## Objective
Output the full listing below exactly as it reads, and skip anything that is a picture.
★ ★ ★ ★
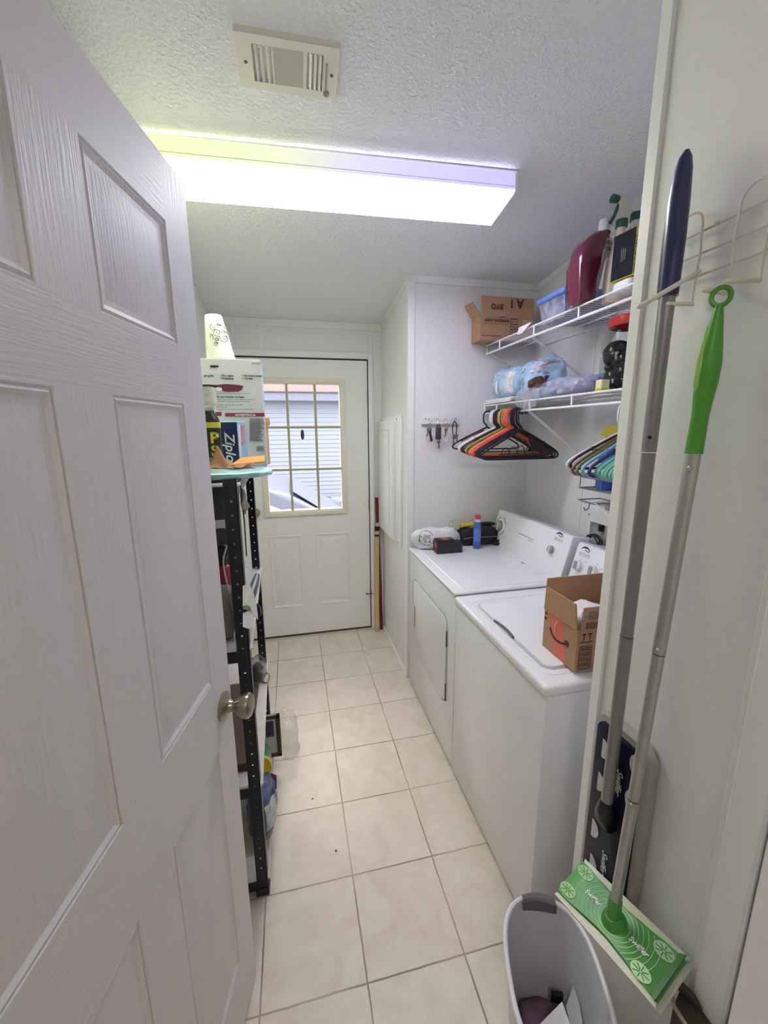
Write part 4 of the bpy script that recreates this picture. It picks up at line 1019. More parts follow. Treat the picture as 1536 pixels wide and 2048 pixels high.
b = MB(); b.blob((1.205, 1.845, ZL + .088), (.088, .095, .098), .6, amp=.016, freq=11, seed=21, nu=72, nv=44, flat=ZL + .002, crease=.006); tr = b.bvh(); b.build('film_pack', m_blue_pack, t)
b = MB(); wrap_patch(b, tr, (1.1, 1.805, ZL + .035), (0, -.055, .02), (0, .01, .05), EX); b.build('brown_picture', mat('brown_print', '#4a322c', .4, var=.5, scale=60), t)
b = MB(); wrap_patch(b, tr, (1.1, 1.815, ZL + .12), (0, -.055, 0), (0, .0, .055), EX); b.build('grey_print', mat('grey_white_print', '#b9bac4', .4, var=.5, scale=35), t)
b = MB()
for i in range(26):
    p = V((1.0, 1.905 - .05 * random.random(), ZL + .04 + .11 * random.random())); h = tr.ray_cast(p, EX)
    if h[0] is not None: b.lathe([(0, .001), (.003, .0008), (.0034, 0)], h[0], h[1], 8)
b.build('dotted_print', mat('navy_dots', '#39466e', .5), t)
b = MB()
b.blob((1.215, 1.62, ZL + .036), (.105, .155, .044), .7, amp=.024, freq=9, seed=31, nu=90, nv=44, flat=ZL + .001, crease=.009); core = b.build('film_sleeve', film('clear_crinkled_film', '#dcdde8', .34, rough=.05, crinkle=1.0, bscale=18), origin=(1.215, 1.62, ZL))
tag(core, 'clear crinkled plastic sleeve lying along the front of the lower shelf', 'plastic bag')
b = MB(); b.blob((1.096, 1.80, ZL + .004), (.010, .10, .046), .7, amp=.012, freq=14, seed=33, nu=60, nv=30, crease=.006)
tag(b.build('hanging_film', film('clear_loose_film', '#e4e4ee', .24, crinkle=1.0, bscale=22), origin=(1.098, 1.8, ZL)), 'loose clear film hanging over the front bar of the lower shelf', 'plastic film')
b = MB(); b.blob((1.235, 1.60, ZL + .028), (.075, .12, .026), .7, amp=.01, freq=12, seed=41, flat=ZL + .003)
tag(b.build('folded_fabric', mat('grey_blue_fabric', '#8183a6', .7, var=.3, scale=12), origin=(1.235, 1.6, ZL + .003)), 'grey-blue folded fabric inside the clear sleeve', 'fabric')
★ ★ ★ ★
## Result
Write part 4 of the bpy script that recreates this picture. It picks up at line 1019. More parts follow. Treat the picture as 1536 pixels wide and 2048 pixels high.
b = MB(); b.blob((1.205, 1.845, ZL + .088), (.088, .095, .098), .6, amp=.016, freq=11, seed=21, nu=72, nv=44, flat=ZL + .002, crease=.006); tr = b.bvh(); b.build('film_pack', m_blue_pack, t)
b = MB(); wrap_patch(b, tr, (1.1, 1.805, ZL + .035), (0, -.055, .02), (0, .01, .05), EX); b.build('brown_picture', mat('brown_print', '#4a322c', .4, var=.5, scale=60), t)
b = MB(); wrap_patch(b, tr, (1.1, 1.815, ZL + .12), (0, -.055, 0), (0, .0, .055), EX); b.build('grey_print', mat('grey_white_print', '#b9bac4', .4, var=.5, scale=35), t)
b = MB()
for i in range(26):
    p = V((1.0, 1.905 - .05 * random.random(), ZL + .04 + .11 * random.random())); h = tr.ray_cast(p, EX)
    if h[0] is not None: b.lathe([(0, .001), (.003, .0008), (.0034, 0)], h[0], h[1], 8)
b.build('dotted_print', mat('navy_dots', '#39466e', .5), t)
b = MB()
b.blob((1.215, 1.62, ZL + .036), (.105, .155, .044), .7, amp=.024, freq=9, seed=31, nu=90, nv=44, flat=ZL + .001, crease=.009); core = b.build('film_sleeve', film('clear_crinkled_film', '#dcdde8', .34, rough=.05, crinkle=1.0, bscale=18), origin=(1.215, 1.62, ZL))
tag(core, 'clear crinkled plastic sleeve lying along the front of the lower shelf', 'plastic bag')
b = MB(); b.blob((1.096, 1.80, ZL + .004), (.010, .10, .046), .7, amp=.012, freq=14, seed=33, nu=60, nv=30, crease=.006)
tag(b.build('hanging_film', film('clear_loose_film', '#e4e4ee', .24, crinkle=1.0, bscale=22), origin=(1.098, 1.8, ZL)), 'loose clear film hanging over the front bar of the lower shelf', 'plastic film')
b = MB(); b.blob((1.235, 1.60, ZL + .028), (.075, .12, .026), .7, amp=.01, freq=12, seed=41, flat=ZL + .003)
tag(b.build('folded_fabric', mat('grey_blue_fabric', '#8183a6', .7, var=.3, scale=12), origin=(1.235, 1.6, ZL + .003)), 'grey-blue folded fabric inside the clear sleeve', 'fabric')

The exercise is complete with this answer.